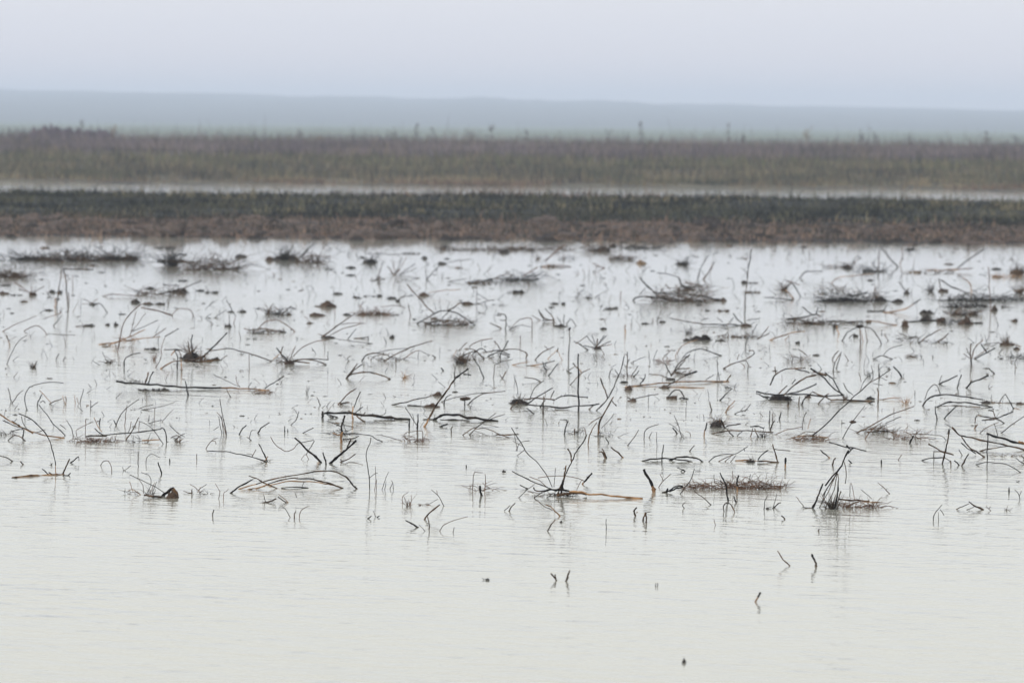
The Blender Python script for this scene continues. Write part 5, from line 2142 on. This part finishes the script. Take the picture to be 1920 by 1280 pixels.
t5 stem 1060,940w 1090,860
> bent_stem | stem | black twig bowing right, left of the knobbed slender stalk
k9 stem 173,938w 230,880 318,838
t6 fork 243,833 272,862
> thin_twig | twig | tan inverted V of twigs left of the knobbed slender stalk
s6 leg 268,932w 347,855
k8 knot 347,850 338,882
s5 leg 340,868 378,938w
> fallen_branch | twig | tan and black stick lying nearly flat, under the black bowing twig
s9 stick 138,982w 230,967
k8 stick 225,968 322,944
s6 twig 0,977w 60,965 132,950
> burnt_stick | stick | short black forked stub at the middle of the flat tan stick
k10 stub 228,950 240,990 262,1018w
k8 fork 255,955 250,985
k7 chip 212,1010 232,1018w
> burnt_stick | stick | slim stick leaning right between the forked stub and the tall upright stick
k8 - 273,1058w 310,1010 347,963
> burnt_stick | sticks | crossed brown and black twigs just behind the tall upright black stick
k9 stem 458,963 492,1002
s9 stem 488,990 522,1034w
k8 stem 413,1024w 468,992
k7 stem 438,1124w 520,1040 588,1003
> burnt_stick | stick | upright black stick with dark litter at its foot, right of the long leaning stem
k9 stick 865,878 864,980 865,1054w
k6 twig 866,960 885,930
Fk litter 800,890 1068,38 20
k7 twig 772,1012 800,1058w
> burnt_stick | stick | two short slanted sticks right of the upright stick with litter
k7 stick 893,1064w 945,983
k8 stick 912,1066w 952,1018
> burnt_stick | stick | short grey stick leaning right, left of the upright stick with litter
t8 - 728,1064w 738,1025 755,1003
> bent_stem | stem | short crooked black twig left of the branching dark bush
k9 stem 958,1117w 990,1080 1000,1044
k7 stem 958,1070 985,1085
> bent_stem | stem | short dark twig dipping right, left of the tall upright black stick
k9 - 92,1068 150,1075 212,1100w
> thin_twig | twig | faint long twig reaching right, above the upright stick with litter
t5 - 890,962w 950,935 1005,913
> fallen_branch | stick | brown elbow-shaped stick with a hooked twig at its tip, right of the dark bush
b10 stick 1586,1004w 1660,965 1757,938
k7 leg 1755,940 1770,970 1768,1025w
k8 hook 1758,930 1810,900 1817,870 1778,868
t7 sprig 1705,895 1688,935
t6 sprig 1708,952 1747,994w
> twig_mat | litter | low brown litter line with a thin hooked stem at its right, above the elbow stick
Fb twig_tangle 1550,1840 772,38 52
Cb mud 1690,772 160,22
k7 hooked_stem 1750,856w 1760,790 1800,740 1838,668
t7 stem 1855,776 1925,688
k9 limb 1838,784 1930,738
> mud_clod | clod | dark flat scrap left of the brown litter line
Ck - 1562,798 62,20
> mud_clod | clod | brown flat clod at the foot of the tall pale stalk, left side
Cb clod 1582,577 104,28
Ck clod 1466,573 46,14
> dry_tuft | tuft | faint grey sprigs above the dark humped clod
Ft blades 1270,1390 748,85 14
Ck clod 1330,745 50,12
> dry_tuft | tuft | faint sparse sprigs in the far water, centre, left of the large brush pile
Ft blades 460,620 480,70 14
Ck clod 565,478 66,14
t7 stem 818,422 815,474w
T 1440 440 4
> burnt_stick | stalks | tall angular grey stems by the far shore at right, one slanting left
t10 stem 845,98 910,170 975,243w
t7 stem 1000,98 1010,160 988,224w
t8 stem 835,108 830,245w
> brush_heap | litter | dark litter with a wavy twig, below left of the angular grey stems
Ck mud 790,280 140,38
Fk twig_tangle 670,870 284,70 50
t9 wavy_twig 238,324w 290,275 410,275
Ck clod 590,254 62,36
t7 twig 600,242 692,173
Fb twig_tangle 480,630 250,65 26
> bent_stem | stem | pale tan stem curving along the water below the dark litter with a wavy twig
s7 - 478,364w 520,325 650,305 805,294
> fallen_branch | branch | straw-coloured litter line with a pale stick slanting right, far right
t11 stick 1415,255 1500,190 1625,106
s11 limb 1195,268w 1300,265 1425,262w
t8 limb 1420,262 1535,250
Cs clod 1100,288 100,28
Fb twig_tangle 1060,1420 290,42 44
> burnt_stick | stalk | tall slender stalk standing at the far right
t8 - 1653,240 1660,350 1665,470 1670,578w
> mud_bar | litter | brown litter at the right picture edge near the far shore
Cb mud 1875,290 100,34
Fb twig_tangle 1820,1930 304,85 36
s7 twig 1675,302 1755,312w
Fs twig_tangle 1670,1850 325,36 18
> dry_tuft | tuft | brown tuft with a bent grey stem, left of the long low brush pile
Fb blades 65,175 425,110 30
b10 litter 98,412 135,400
t8 bent_stem 128,338 180,365 245,464w
s8 stem 128,410 195,485w
t7 stem 148,345 242,377
k8 flat_twig -30,470 60,475 185,492w
> brush_heap | branches | long low brush pile with several spikes, right of the brown tuft
k10 limb 375,500w 460,490 620,485 745,503w
k11 limb 608,462 745,434
Fk twig_tangle 420,770 508,105 120
Ck mound 560,506 380,44
t9 spike 806,385 800,440 768,503
Fk spikes 775,845 495,120 20
Ck clod 850,505 96,38
Fb twig_tangle 370,570 425,60 28
> mud_clod | clod | dark clod at the right end of the long low brush pile
Ck - 975,510 84,30
> thin_twig | twig | small grey V-shaped twig above the dark clod at the brush pile's right end
t8 stem 978,352 1020,400 1047,434w
k9 stem 1028,432 1058,402
Ck clod 1045,444 42,26
> brush_heap | twigs | fan of fine grey twigs with a long stem slanting down right, far right
Ft blades 1180,1270 432,90 28
k10 stub 1280,328 1290,380 1312,422
Cb clod 1310,430 64,30
t10 long_stem 1298,340 1400,400 1548,452
s8 stem 1455,318 1510,360 1527,446w
> mud_bar | litter | dark litter bars one behind the other at the far right
Ck mud 1410,490 150,28
Ck mud 1730,494 110,26
Fk twig_tangle 1335,1905 500,52 120
Ck mud 1420,545 160,26
Ck mud 1590,540 120,26
Fk twig_tangle 1345,1630 548,40 70
Ck mud 1470,606 190,26
Fk twig_tangle 1365,1560 608,56 54
Cb clod 1698,574 40,52
Ck mud 1795,549 90,26
> mud_bar | litter | pale brown litter at the right picture edge, above the dark litter bars
Cs mud 1885,424 90,22
Fk twig_tangle 1840,1930 445,80 26
> fallen_branch | branch | tan stick with a black tip rising right, above the dark log with a brown end
s10 stick 868,583w 950,575 1040,550 1092,519
k9 tip 1085,522 1145,483
k9 twig 748,573w 860,570 897,518
Ck mud 815,579 150,20
> mud_clod | clod | black humped clod just behind the dark log with a brown end
Ck - 1190,596 88,44
> charred_log | log | dark log lying flat with a rounded brown end at its left
k14 log 1050,655w 1200,642 1330,640w
Cb log_end 1030,694 58,60
Ck lump 1185,650 96,54
Cb lump 1300,660 64,48
Fk twig_tangle 1330,1510 674,66 46
Cb lump 1490,675 96,60
Ck scrap 1572,668 64,22
> mud_clod | clod | small brown clod with a peg near the right edge, right of the dark flat log
Cb clod 1850,654 48,30
k6 peg 1710,623 1726,680w
> fallen_branch | branches | long low charred branch line ending in a tan stick, left of the dark flat log
k11 limb 143,632w 250,620 350,600 405,612
Fb twig_tangle 175,440 676,88 90
Cb mound 350,670 140,44
k9 twig 258,543 332,598
k8 twig 358,602 377,543
k10 limb 445,648 600,655 705,652
s9 tan_limb 738,642 850,660 965,678w
Cb clod 748,660 42,26
Fk twig_tangle 430,720 668,40 40
> burnt_stick | stub | black and tan two-legged stub under the long low charred branch line
k9 leg 492,725w 500,688
Ck head 505,696 52,28
s8 leg 515,682 532,745w
> burnt_bush | twigs | umbrella-like spray of drooping twigs from one dark hub
Ak hub 688,698 50,30
k9 rib 557,794w 600,730 672,690
b9 post 690,690 692,846w
t8 rib 708,690 780,710 830,770 850,820w
t7 rib 608,774w 652,738
Ck clod 655,768 42,28
t7 rib 728,700 747,796w
s6 rib 695,720 715,800w
> fallen_branch | stick | bare orange-tan stick lying low, left of the umbrella-like spray
s9 stick 15,789w 100,760 180,735 278,723
s7 fork 128,789w 162,755
> mud_clod | clod | small round dark clod below the bare orange-tan stick
Ck - 225,818 34,28
> mud_clod | clod | flat scrap with a slanted twig right of the umbrella-like spray
Ck clod 873,750 56,16
t7 twig 868,745 905,794w
> fallen_branch | twigs | low grey twigs with a tan stick slanting right, right of the umbrella-like spray
t9 limb 988,738 1050,765 1122,765w
b9 tan_stick 1128,814w 1200,760 1295,708
Ft twig_tangle 990,1140 800,60 20
k10 stick 1273,804w 1320,770 1354,738
Ft twig_tangle 1205,1360 820,48 18
> dry_tuft | tuft | brown spiky tuft near the right edge with a clod at its right
Fb blades 1735,1835 830,100 32
Cb clod 1785,830 86,38
b7 twig 1618,824w 1740,805
t7 twig 1828,810 1895,838w
Cb clod 1865,864 48,28
> dry_tuft | twigs | black fan of twigs with a thick upright stem, near the right edge
k10 stem 1523,812 1520,880 1525,975w
t7 shoot 1520,930 1466,890
t7 shoot 1520,922 1488,848
t8 shoot 1530,932 1550,850 1613,788
t7 shoot 1540,932 1653,848
k11 stub 1598,818 1642,888
k9 shoot 1550,932w 1640,885 1703,848
> dry_tuft | tuft | dark twiggy tuft at the right picture edge, below the brown spiky tuft
Fk twig_tangle 1805,1930 932,80 32
k7 stem 1855,1004w 1860,940 1905,898
k7 twig 1730,892w 1765,853
Ck clod 1750,932 40,14
> dry_tuft | tuft | sparse brown tuft above the top of the wide charred pile
Fb twig_tangle 125,305 955,100 28
b8 stem 228,858 293,907
b7 stem 180,898 180,962w
Ck clod 360,908 44,20
> burnt_stick | sticks | two slim black sticks crossing side by side, right of the sparse brown tuft
k8 stick 483,938w 500,900 532,868
k8 stick 488,1028w 500,960 552,878
t8 stick 512,1002w 547,898
t7 stick 573,898 602,944w
t7 foot 488,1028w 542,1026w
> bent_stem | stem | low grey arch with a thin twig rising right, above the thick left-leaning stick
t9 arch 788,932w 850,908 934,932w
t6 twig 866,900 920,850 1015,824
> dry_tuft | tuft | flat row of tiny dark sprigs, right of the low grey arch
Fk blades 1035,1135 922,46 18
Ck clod 1090,920 90,14
k7 peg 1150,920w 1150,900
k7 peg 1235,922w 1236,902
> burnt_stick | stick | two blunt grey stubs behind the seed-headed stem's tip
t9 stub 835,1068w 830,970
t7 stub 905,1010 908,990
'''
# ------------------------------------------------------------------ build
build_terrain()
build_hills()
build_water()
build_bank_plants()
build_ploughed_clods()
build_skyline_weeds()
build_far_mound()
for _t in parse(TRACED):
    build_thing(_t)
build_litter()
build_haze()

※ ※ ※

▸ Exercise requirements
Each line with the string "from" in it needs to be found and copied.

▸ Correct result
The Blender Python script for this scene continues. Write part 5, from line 2142 on. This part finishes the script. Take the picture to be 1920 by 1280 pixels.
> burnt_bush | twigs | umbrella-like spray of drooping twigs from one dark hub